We are pleased to see new measures on prompts and nudges, friction, rate-limiting, mass blocking and nudges, which signal a greater focus on up-stream measures and safety by design, as well as the intersectional understanding of misogyny as overlapping with other forms of discrimination such as racism and transphobia.

However we are disappointed that, despite express reference to safety by design it is not well defined within the guidance, as in the Act itself, and examples of ‘good practice’ tend to focus on those interventions that are made ex-post, such as content moderation and user empowerment. Whilst it is positive to see an acknowledgement that safety by design must be a continuous process, and that Ofcom has acknowledged that “a priority of safety-by-design should be designing out risks”, further clarity on how platforms interpret safety by design would ensure greater consistency and better understanding of how the ecosystem of a platform can contribute to users’ experiences of abuse.

We particularly welcome the recognition that certain types of ‘legal’ pornography can still be harmful when depicting sexual violence. For example, pornography depicting incest, rape, or adult actors playing the role of a child, is not criminalised in the UK and easily accessible by adults, often inadvertently found on social media sites such as X without actively seeking it out. Such content can still be abusive in nature and extremely harmful to women and girls.

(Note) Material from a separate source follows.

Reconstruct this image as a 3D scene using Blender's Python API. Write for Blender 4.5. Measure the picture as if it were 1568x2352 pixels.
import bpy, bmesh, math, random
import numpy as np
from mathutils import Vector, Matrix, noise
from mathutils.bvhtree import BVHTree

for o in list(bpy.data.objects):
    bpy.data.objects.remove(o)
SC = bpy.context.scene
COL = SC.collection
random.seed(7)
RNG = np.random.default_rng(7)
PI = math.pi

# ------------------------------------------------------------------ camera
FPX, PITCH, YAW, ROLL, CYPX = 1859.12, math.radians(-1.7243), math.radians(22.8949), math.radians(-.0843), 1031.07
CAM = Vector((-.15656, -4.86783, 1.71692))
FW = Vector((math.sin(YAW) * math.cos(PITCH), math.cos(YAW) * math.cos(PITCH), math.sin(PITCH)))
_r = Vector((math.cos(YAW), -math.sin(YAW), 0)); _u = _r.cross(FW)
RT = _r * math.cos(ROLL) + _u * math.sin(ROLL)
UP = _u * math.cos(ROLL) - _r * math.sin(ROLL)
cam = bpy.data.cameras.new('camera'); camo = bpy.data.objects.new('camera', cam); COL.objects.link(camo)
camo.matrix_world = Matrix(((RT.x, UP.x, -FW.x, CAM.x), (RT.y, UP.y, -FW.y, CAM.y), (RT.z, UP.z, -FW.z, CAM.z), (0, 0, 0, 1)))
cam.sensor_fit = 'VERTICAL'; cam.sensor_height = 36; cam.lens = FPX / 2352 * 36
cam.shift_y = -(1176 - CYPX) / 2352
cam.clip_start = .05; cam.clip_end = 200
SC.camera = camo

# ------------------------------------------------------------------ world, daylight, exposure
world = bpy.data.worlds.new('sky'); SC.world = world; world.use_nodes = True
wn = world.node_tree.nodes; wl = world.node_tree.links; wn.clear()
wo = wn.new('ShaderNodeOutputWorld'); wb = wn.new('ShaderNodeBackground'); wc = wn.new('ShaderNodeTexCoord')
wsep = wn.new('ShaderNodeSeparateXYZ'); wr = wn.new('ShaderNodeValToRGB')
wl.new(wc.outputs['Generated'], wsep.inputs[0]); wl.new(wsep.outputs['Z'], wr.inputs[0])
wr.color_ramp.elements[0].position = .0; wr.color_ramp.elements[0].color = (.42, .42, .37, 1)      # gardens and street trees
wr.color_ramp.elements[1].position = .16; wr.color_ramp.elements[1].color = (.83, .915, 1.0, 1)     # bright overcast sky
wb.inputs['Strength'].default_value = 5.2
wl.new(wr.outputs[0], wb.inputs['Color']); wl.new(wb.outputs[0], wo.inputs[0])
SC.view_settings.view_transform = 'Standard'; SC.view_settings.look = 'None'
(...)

Responding to feedback from respondents that stalking was not well covered in the guidance, Ofcom has changed its overarching harm types to specifically reference stalking, and have included new measures for geolocation removal to ensure that perpetrators can’t use location settings on platforms to stalk an individual. This is an important recognition of the fact that stalking is a distinct form of harm from domestic abuse, as the victim is not always known to the perpetrator.

Whilst changing domestic abuse to coercive control more clearly aligns with the Act, the term ‘coercive control’ is less well understood by the public and may be misinterpreted. Although Ofcom’s Illegal Content Judgments Guidance should help provide clarification to the regulated services, it is unlikely to be read more broadly. We encourage platforms to be clear and ambitious when it comes to tackling and responding to domestic abuse on their platforms to ensure survivors are adequately protected.

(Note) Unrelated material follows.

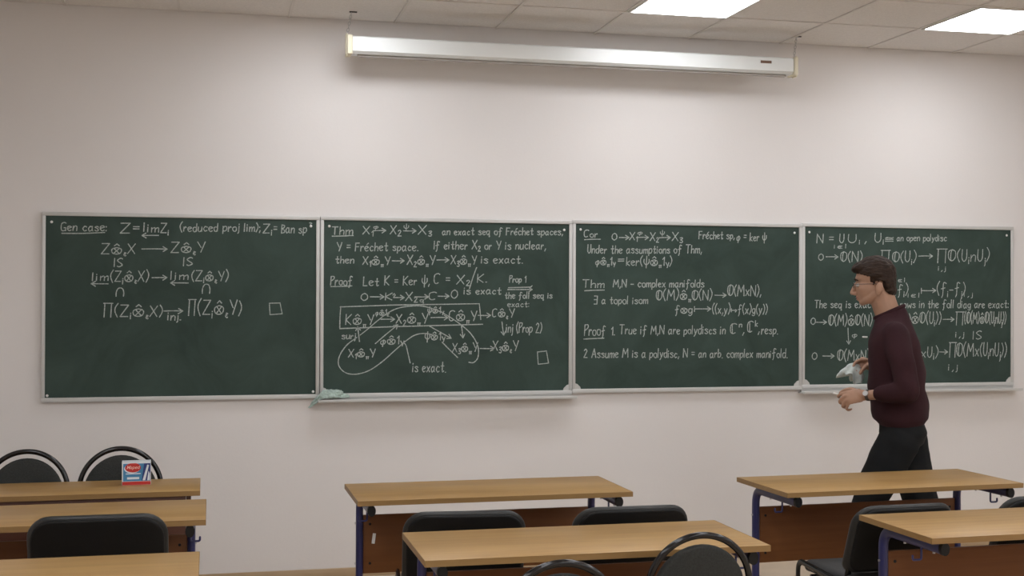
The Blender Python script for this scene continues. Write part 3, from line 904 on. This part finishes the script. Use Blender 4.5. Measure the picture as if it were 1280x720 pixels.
patch('text_strip', [(-0.046, 0.049), (0.018, 0.049), (0.018, 0.053), (-0.046, 0.053)], M['box_white_print'], ct, 0.0004)
patch('text_strip', [(-0.04, 0.026), (0.012, 0.026), (0.012, 0.036), (-0.04, 0.036)], M['box_white_print'], ct, 0.0004)
patch('chalk_picture', [(0.026, 0.02), (0.038, 0.02), (0.054, 0.088), (0.046, 0.09)], M['box_white_print'], ct, 0.0004)
patch('chalk_picture', [(0.046, 0.02), (0.058, 0.02), (0.058, 0.05), (0.052, 0.062)], M['box_white_print'], ct, 0.0004)
fc = bpy.data.curves.new('lettering', 'FONT'); fc.body = 'Maped'; fc.size = 0.021; fc.shear = 0.25; fc.align_x = 'CENTER'; fc.align_y = 'CENTER'; fc.extrude = 0.0001; fc.offset = 0.0002
fo = bpy.data.objects.new('lettering_source', fc); COL.objects.link(fo)
fm = bpy.data.meshes.new_from_object(fo.evaluated_get(bpy.context.evaluated_depsgraph_get())); bpy.data.objects.remove(fo)
fm.materials.clear(); fm.materials.append(M['box_text'])
lo = bpy.data.objects.new('logo_lettering', fm); COL.objects.link(lo); lo.parent = ct; lo.location = (-0.015, yf - 0.0007, 0.079); lo.rotation_euler = (PI / 2, 0, 0)

# ------------------------------------------------------------------ rags
def rag(name, label, cat, loc, size, seed, m, rz=0, droop=None):
    bm = bmesh.new(); bmesh.ops.create_icosphere(bm, subdivisions=5, radius=1.0)
    for v in bm.verts:
        p = v.co.copy(); q = p * 1.7 + Vector((seed, seed * 2.3, 0))
        n1 = noise.noise(q); n2 = abs(noise.noise(q * 2.1 + Vector((4, 1, 7)))); n3 = noise.noise(q * 5.2)
        k = 1 + 0.30 * n1 - 0.42 * n2 + 0.07 * n3 + 0.10
        c = Vector((p.x * k * size[0], p.y * k * size[1], p.z * k * size[2]))
        v.co = droop(c, p) if droop else c
    o = obj(name, bm, m, angle=70); o.location = loc; o.rotation_euler = (0, 0, rz)
    return tag(o, label, cat)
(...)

Notably, this iteration of the guidance focuses more on the behaviour of men and boys online, both as victims of gender-based harms as well as perpetrators of online abuse. We hope this focus on men and boys behaviour will lead to a more preventative, upstream approach from platforms, which the VAWG sector has been calling for, however we will be examining these measures in further detail to ensure they do not weaken the ambition of the guidance, which was always to recognise the disproportionate harassment and abuse of women and girls online.

Despite feedback from the online VAWG network that ‘foundational steps’ should be changed to ‘minimum steps’ in the guidance, Ofcom has decided not to change its framing, with reference to the “safe harbour” provision in the Act (para 3.70). We have already set out our concerns about safe harbour provisions and had hoped that the flexibility afforded by the non-enforceable guidance in relation to measures might have encouraged Ofcom to be more ambitious than in the codes.

Ofcom’s commitment to publish a follow-up report in 18 months time is very much welcome, and will be an important measure of how tech platforms are tackling harm against women and girls on their platforms. Whilst we still await clear direction on how they will measure success, we urge Ofcom to be robust in their ability to hold platforms to account by calling out bad practice when they see it and taking enforcement action where appropriate.